W symfoniach odbija się flagmatyczna natura Boulta. Tempa są albo powolne, albo umiarkowane, co dobrze podkreśla pastoralny charakter muzyki. Nic w tym złego – muzyka Vaughana Williamsa jest w większości pastelowa i łagodna. Z drugiej strony jednak – niektórym słuchaczom może przeszkadzać brak energii i pazura. Inni docenią uwagę w wydobywaniu z partytury rozmaitych detali brzmienia. Świetnie brzmi „Symfonia antarktyczna”, gdzie wolne tempo podkreśla mroczny nastrój muzyki. To jedno z najlepszych nagrań z całego cyklu. Fascynuje również nagranie VI Symfonii, w której barwna orkiestracja i agresywna rytmika przywodzą na myśl utwory Szostakowicza.

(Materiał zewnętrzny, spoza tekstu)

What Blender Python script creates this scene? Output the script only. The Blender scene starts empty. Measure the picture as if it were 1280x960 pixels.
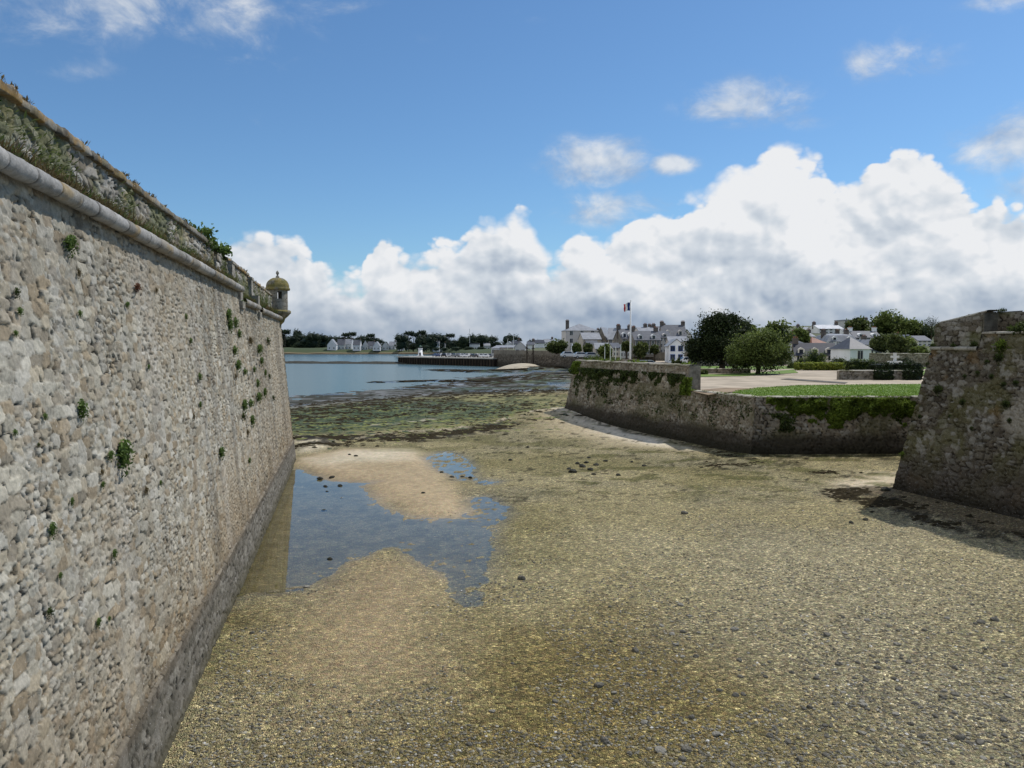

Dużo miejsca zajmują utwory orkiestrowe – sławna „Tallis Fantasia” (w dwóch wersjach), „Norfolk Rapsody nr 1”, „In the Fen Country”, „English Folk Song Suite” czy „Serenade to Music”. Są też utwory z solistami: „Concerto Grosso”, „Koncert na dwa fortepiany”, „Concerto accademico” (z Yehudim Menuhinem!) oraz romans „The Lark Ascending”. Ten ostatni utwór również można usłyszeć w dwóch wykonaniach – w wolniejszej, bardziej marzycielskiej interpretacji Hugh Beana, i w bardziej zwiewnym wykonaniu Jeana Pougneta. Mnie osobiście najbardziej zaciekawiło nagranie cyklu „Flos campi” z 1946 r. Bardzo nietypowa jest obsada tego utworu. Altówce solo towarzyszy niewielka orkiestra i chór. W tym wykonaniu solową partię wykonuje William Primrose, jeden z najlepszych altowiolistów XX w. Utwór urzeka zmysłowym nastrojem, a części jedna po drugiej przepływają przez uszy, kojąc skołatane nerwy słuchacza.
Komu wypada polecić ten box? Wielbiciele muzyki angielskiej i sztuki dyrygenckiej najwyższej próby na pewno już się w niego zaopatrzyli. Pozostaje zachęcić wszystkich tych, którzy cenią w muzyce delikatność, piękno i specyficzny melancholijny klimat, przywodzący na myśl sposób w jaki Howard Shore sportretował Shire w muzyce do „Władcy pierścienia”. Takim osobom baśniowy świat muzyki Ralpha Vaughana Williamsa nie będzie obojętny.